Coverage isn’t completeness if it hurts clarity. Prune aggressively.

Mistake 3: Writing for a score

Scores are a signal. Readers are the outcome.

Mistake 4: Skipping the brief

The brief prevents rewrites. It’s the cheapest discipline you can buy.

Mistake 5: Forgetting the update workflow

Frase can be just as useful for refreshing old pages as it is for creating new ones—especially if you treat updates as a system, not a panic response.

How to tell if Frase is actually helping (week 1 vs week 4)

Beginners often judge tools too quickly. Here’s a calmer way to evaluate.

Week 1 signs it’s working

  • You spend less time staring at a blank page.
  • Your outlines feel more structured and less guessy.
  • You catch obvious missing questions/sections before publishing.

Week 4 signs it’s working

  • Briefs are more consistent across writers and content types.
  • You do fewer major rewrites because the plan is clearer upfront.
  • Refreshing older content becomes systematic instead of reactive.

If you’re already thinking about AI visibility and GEO style concerns, treat it as an add-on question, not the foundation. Here’s a grounded reality check to help you decide whether it’s relevant right now: assess whether AI visibility tracking is relevant for you.

Frequently Asked Questions

Do I need SEO experience to use Frase?

Not necessarily. The bigger requirement is editorial discipline: knowing what your reader needs, writing clearly, and using tool suggestions as guidance rather than rules.

Should I write inside Frase or in Google Docs?
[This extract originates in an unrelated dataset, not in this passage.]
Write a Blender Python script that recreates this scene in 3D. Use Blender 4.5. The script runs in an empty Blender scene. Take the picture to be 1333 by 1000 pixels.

Either can work. Many beginners draft wherever they’re comfortable and use Frase for research, briefing, and optimization checks. The best setup is the one that keeps your workflow consistent.

How do I avoid “AI-flavored” content?

Add specificity: examples, constraints, decision criteria, and real-world context. Then edit for repetition and vague claims. Tools can help you cover a topic; they can’t automatically make the writing feel earned.

Next step

If you want to keep the momentum, the next move is simple: repeat this workflow on one real keyword you plan to publish this month. Don’t try to learn everything in one sitting—build the habit.